A resistor of low value (the resistor value will be explained later) is connected in series with the output of the power supply. As current starts to flow through it, a small voltage drop will appear on it and we will use this voltage drop to determine whether the power supply out put is overloaded or short circuited.
The 'heart' of this circuit is an operational amplifier (op amp) configured as a comparator (stage 2).
The way it works is really simple, you just need to follow this rule:
If the voltage on the non-inverting output is higher than the inverting output, then the output is set to 'high' level.
If the voltage on the non-inverting output is lower than the inverting output, then the output is set to 'low' level.
I put quote marks on 'high' and 'low' for a easier understanding of the op amp operation. It has nothing to do with logical micro controllers 5 volts levels. When the op amp is in 'high level', its output will be very approximate of its positive supply voltage therefore, if you supply it +12V, the 'high output level' voltage will approximate to +12V. When the op amp is in 'low level', its output will be very approximate of its negative supply voltage therefore, if you connect its negative supply pin to ground, the 'low output level' will be very near to 0v.
When we use op amps as comparators, we usually have an input signal and a reference voltage to compare this input signal.
So, we have a resistor with a variable voltage that is determined according with the current that flows through it and a reference voltage. Does this ring any bell on your mind? We're almost finished with the theory be brave and follow me.
As the voltage drop on the resistor in series with the power supply is too small, we need to amplify it a little bit because some op amps are not too accurate when comparing low voltages like 0,5 volts or lower. And that's why the first stage (stage 1) of this circuit is an amplifier using another op amp. A 3 to 4 times amplifications is more than enough in this case.
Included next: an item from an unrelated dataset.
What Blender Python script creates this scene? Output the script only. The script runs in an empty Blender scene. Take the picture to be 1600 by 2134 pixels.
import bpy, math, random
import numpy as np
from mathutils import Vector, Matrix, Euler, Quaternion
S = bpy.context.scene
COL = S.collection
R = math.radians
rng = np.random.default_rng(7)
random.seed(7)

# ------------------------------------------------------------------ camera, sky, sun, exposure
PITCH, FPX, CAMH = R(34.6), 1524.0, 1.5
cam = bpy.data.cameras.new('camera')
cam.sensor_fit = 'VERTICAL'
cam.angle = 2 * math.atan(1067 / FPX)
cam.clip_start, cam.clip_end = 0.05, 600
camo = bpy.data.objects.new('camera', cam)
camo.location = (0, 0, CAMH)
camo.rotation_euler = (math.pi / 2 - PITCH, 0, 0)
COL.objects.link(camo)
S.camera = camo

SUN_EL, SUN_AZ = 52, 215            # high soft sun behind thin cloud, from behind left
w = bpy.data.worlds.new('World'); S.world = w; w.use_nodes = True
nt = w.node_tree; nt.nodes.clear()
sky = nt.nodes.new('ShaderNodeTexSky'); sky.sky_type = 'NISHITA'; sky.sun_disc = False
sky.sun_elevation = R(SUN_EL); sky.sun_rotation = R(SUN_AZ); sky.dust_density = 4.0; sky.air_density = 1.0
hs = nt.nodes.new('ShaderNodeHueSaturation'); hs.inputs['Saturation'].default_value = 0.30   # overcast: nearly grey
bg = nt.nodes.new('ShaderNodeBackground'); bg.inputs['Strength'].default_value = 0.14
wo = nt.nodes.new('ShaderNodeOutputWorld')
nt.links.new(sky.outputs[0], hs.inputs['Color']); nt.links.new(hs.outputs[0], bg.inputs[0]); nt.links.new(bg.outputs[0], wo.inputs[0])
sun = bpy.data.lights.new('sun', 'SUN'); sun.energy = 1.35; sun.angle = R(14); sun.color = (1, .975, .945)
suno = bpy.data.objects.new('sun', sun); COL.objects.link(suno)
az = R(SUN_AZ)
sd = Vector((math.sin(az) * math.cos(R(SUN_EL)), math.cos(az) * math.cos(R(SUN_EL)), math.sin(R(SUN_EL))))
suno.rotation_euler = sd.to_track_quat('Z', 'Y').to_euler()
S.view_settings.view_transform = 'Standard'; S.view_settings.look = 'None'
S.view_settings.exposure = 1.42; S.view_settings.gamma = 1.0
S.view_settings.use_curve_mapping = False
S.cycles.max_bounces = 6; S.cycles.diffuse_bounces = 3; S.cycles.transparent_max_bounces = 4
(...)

The op amp gain(av) is determined by the formula: av = (RF/R1)+1
In this case we've got 3.7 times of gain: av = (2700/1000)+1 = 3.7
The third stage of the circuit is the protection itself. Its a relay that you can connect directly directly with the output of your power supply if you are dealing with low current (2A) or you can connect it to a bigger relay if you are dealing with bigger current or even shut down a previous stage of you power supply forcing the output to shut down. This will vary with the power supply you've got. For example, if your power supply is based on a LM317, you can simply use the relay to physically disconnect the LM317 output pin from the power supply, as we are using the relay normally closed pin (I've uploaded a picture to better describe this example).
Short Circuit Protection System At The Amplifier Output System
The PNP transistor on stage 3 just act like a seal to keep the relay turned on after the short circuit so you can press a button to disarm it. Why I didn't use the relay itself to do this? It's because the relay is too slow to do it.
Just think about it: At the moment the relay turns off the output of your power supply, the short circuit does not exist anymore and the comparator goes from high level to low level. As there is no more current flowing at the NPN transistor base, there is no more current flowing through the relay coil as well. When all these steps happens, the relay contacts did not had enough time to complete its course and connect to the other contacts to close the seal. The behavior of the circuit if I used the relay itself to close the seal would be the relay madly trying to turn off the output, but without success. I know I could have used a capacitor to supply enough current to the relay, but I would need a big capacitor and no one can grant that it would work 100% of the times the output of the power supply is shorted. Electrolytic capacitors fails over time, and failure is not a good option in this circuit.
To disarm the circuit a normally closed switch is connected in series with the base of the NPN transistor. By pressing this normally closed switch, it would open its contact and disconnect the base of the NPN transistor from the rest of the circuit breaking the seal and resetting the power supply output.
The 1uF capaciton on the NPN transistor base is just a threshold so a little peak consumption don't trigger the protection.
You can feed this circuit 9V to 15V. Just be careful to correctly choose your relay voltage and the capacitors voltage. And just to be clear, do not connect this circuit supply pins directly with you power supply output or it will be useless. Just imagine, if your output is shorted, there won't be enough voltage to supply the protection circuit. You will need to connect it on a stage before the output, maybe a dedicated voltage regulator just for it. A LM7812 will be more than enough.